- [Dataset items]:
● ● ● ● ● ● ●

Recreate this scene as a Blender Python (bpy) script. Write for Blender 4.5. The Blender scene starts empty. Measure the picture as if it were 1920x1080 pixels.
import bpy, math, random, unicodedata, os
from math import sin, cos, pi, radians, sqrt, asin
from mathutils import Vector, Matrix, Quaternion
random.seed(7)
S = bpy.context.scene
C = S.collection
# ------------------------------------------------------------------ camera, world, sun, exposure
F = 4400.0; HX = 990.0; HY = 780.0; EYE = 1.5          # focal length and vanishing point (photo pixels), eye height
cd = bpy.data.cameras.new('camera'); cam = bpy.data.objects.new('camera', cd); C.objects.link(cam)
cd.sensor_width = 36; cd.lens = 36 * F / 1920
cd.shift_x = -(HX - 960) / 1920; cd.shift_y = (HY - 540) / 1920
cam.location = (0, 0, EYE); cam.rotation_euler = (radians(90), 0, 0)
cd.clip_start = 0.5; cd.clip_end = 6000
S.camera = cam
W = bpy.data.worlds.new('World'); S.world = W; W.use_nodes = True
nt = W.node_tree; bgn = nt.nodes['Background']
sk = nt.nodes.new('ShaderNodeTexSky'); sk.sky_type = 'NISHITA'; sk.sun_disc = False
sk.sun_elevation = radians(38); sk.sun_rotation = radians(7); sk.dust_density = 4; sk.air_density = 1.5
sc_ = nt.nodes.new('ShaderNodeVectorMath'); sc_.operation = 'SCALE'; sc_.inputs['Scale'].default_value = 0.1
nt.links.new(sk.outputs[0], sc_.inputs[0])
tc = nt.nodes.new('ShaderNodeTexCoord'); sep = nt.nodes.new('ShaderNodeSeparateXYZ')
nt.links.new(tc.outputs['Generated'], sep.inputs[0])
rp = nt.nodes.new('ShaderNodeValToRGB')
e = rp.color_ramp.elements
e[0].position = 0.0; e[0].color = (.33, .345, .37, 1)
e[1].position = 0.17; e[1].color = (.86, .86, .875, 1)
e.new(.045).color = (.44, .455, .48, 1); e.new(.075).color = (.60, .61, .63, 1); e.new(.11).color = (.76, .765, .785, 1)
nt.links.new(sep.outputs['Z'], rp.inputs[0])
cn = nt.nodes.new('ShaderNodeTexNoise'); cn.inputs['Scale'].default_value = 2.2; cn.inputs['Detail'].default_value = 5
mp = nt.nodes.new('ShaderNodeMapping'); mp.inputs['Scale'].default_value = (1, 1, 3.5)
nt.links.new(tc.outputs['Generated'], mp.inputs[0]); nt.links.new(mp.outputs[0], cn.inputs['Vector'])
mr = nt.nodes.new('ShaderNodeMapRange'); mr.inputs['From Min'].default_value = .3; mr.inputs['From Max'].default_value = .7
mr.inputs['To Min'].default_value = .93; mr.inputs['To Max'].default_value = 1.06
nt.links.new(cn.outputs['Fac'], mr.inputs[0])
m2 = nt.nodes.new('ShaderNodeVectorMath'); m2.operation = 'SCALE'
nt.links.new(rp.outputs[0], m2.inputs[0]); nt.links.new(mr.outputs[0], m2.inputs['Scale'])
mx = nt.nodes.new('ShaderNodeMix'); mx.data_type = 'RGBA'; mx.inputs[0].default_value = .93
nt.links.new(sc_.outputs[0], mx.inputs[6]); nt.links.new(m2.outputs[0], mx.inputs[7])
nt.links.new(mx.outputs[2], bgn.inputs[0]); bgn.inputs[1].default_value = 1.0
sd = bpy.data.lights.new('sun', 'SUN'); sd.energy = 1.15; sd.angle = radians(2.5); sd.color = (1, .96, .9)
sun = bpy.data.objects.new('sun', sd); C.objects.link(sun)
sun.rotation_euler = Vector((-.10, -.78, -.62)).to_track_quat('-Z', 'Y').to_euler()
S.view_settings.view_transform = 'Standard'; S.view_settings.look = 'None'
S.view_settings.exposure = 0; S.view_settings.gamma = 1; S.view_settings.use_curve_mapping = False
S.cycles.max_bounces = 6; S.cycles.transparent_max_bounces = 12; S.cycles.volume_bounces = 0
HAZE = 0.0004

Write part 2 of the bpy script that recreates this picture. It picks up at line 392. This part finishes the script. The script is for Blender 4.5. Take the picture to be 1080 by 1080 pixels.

● ● ● ● ● ● ●

Reproduce all the records precisely.

- [TASK RESPONSE]:
Recreate this scene as a Blender Python (bpy) script. Write for Blender 4.5. The Blender scene starts empty. Measure the picture as if it were 1920x1080 pixels.
import bpy, math, random, unicodedata, os
from math import sin, cos, pi, radians, sqrt, asin
from mathutils import Vector, Matrix, Quaternion
random.seed(7)
S = bpy.context.scene
C = S.collection
# ------------------------------------------------------------------ camera, world, sun, exposure
F = 4400.0; HX = 990.0; HY = 780.0; EYE = 1.5          # focal length and vanishing point (photo pixels), eye height
cd = bpy.data.cameras.new('camera'); cam = bpy.data.objects.new('camera', cd); C.objects.link(cam)
cd.sensor_width = 36; cd.lens = 36 * F / 1920
cd.shift_x = -(HX - 960) / 1920; cd.shift_y = (HY - 540) / 1920
cam.location = (0, 0, EYE); cam.rotation_euler = (radians(90), 0, 0)
cd.clip_start = 0.5; cd.clip_end = 6000
S.camera = cam
W = bpy.data.worlds.new('World'); S.world = W; W.use_nodes = True
nt = W.node_tree; bgn = nt.nodes['Background']
sk = nt.nodes.new('ShaderNodeTexSky'); sk.sky_type = 'NISHITA'; sk.sun_disc = False
sk.sun_elevation = radians(38); sk.sun_rotation = radians(7); sk.dust_density = 4; sk.air_density = 1.5
sc_ = nt.nodes.new('ShaderNodeVectorMath'); sc_.operation = 'SCALE'; sc_.inputs['Scale'].default_value = 0.1
nt.links.new(sk.outputs[0], sc_.inputs[0])
tc = nt.nodes.new('ShaderNodeTexCoord'); sep = nt.nodes.new('ShaderNodeSeparateXYZ')
nt.links.new(tc.outputs['Generated'], sep.inputs[0])
rp = nt.nodes.new('ShaderNodeValToRGB')
e = rp.color_ramp.elements
e[0].position = 0.0; e[0].color = (.33, .345, .37, 1)
e[1].position = 0.17; e[1].color = (.86, .86, .875, 1)
e.new(.045).color = (.44, .455, .48, 1); e.new(.075).color = (.60, .61, .63, 1); e.new(.11).color = (.76, .765, .785, 1)
nt.links.new(sep.outputs['Z'], rp.inputs[0])
cn = nt.nodes.new('ShaderNodeTexNoise'); cn.inputs['Scale'].default_value = 2.2; cn.inputs['Detail'].default_value = 5
mp = nt.nodes.new('ShaderNodeMapping'); mp.inputs['Scale'].default_value = (1, 1, 3.5)
nt.links.new(tc.outputs['Generated'], mp.inputs[0]); nt.links.new(mp.outputs[0], cn.inputs['Vector'])
mr = nt.nodes.new('ShaderNodeMapRange'); mr.inputs['From Min'].default_value = .3; mr.inputs['From Max'].default_value = .7
mr.inputs['To Min'].default_value = .93; mr.inputs['To Max'].default_value = 1.06
nt.links.new(cn.outputs['Fac'], mr.inputs[0])
m2 = nt.nodes.new('ShaderNodeVectorMath'); m2.operation = 'SCALE'
nt.links.new(rp.outputs[0], m2.inputs[0]); nt.links.new(mr.outputs[0], m2.inputs['Scale'])
mx = nt.nodes.new('ShaderNodeMix'); mx.data_type = 'RGBA'; mx.inputs[0].default_value = .93
nt.links.new(sc_.outputs[0], mx.inputs[6]); nt.links.new(m2.outputs[0], mx.inputs[7])
nt.links.new(mx.outputs[2], bgn.inputs[0]); bgn.inputs[1].default_value = 1.0
sd = bpy.data.lights.new('sun', 'SUN'); sd.energy = 1.15; sd.angle = radians(2.5); sd.color = (1, .96, .9)
sun = bpy.data.objects.new('sun', sd); C.objects.link(sun)
sun.rotation_euler = Vector((-.10, -.78, -.62)).to_track_quat('-Z', 'Y').to_euler()
S.view_settings.view_transform = 'Standard'; S.view_settings.look = 'None'
S.view_settings.exposure = 0; S.view_settings.gamma = 1; S.view_settings.use_curve_mapping = False
S.cycles.max_bounces = 6; S.cycles.transparent_max_bounces = 12; S.cycles.volume_bounces = 0
HAZE = 0.0004

Write part 2 of the bpy script that recreates this picture. It picks up at line 392. This part finishes the script. The script is for Blender 4.5. Take the picture to be 1080 by 1080 pixels.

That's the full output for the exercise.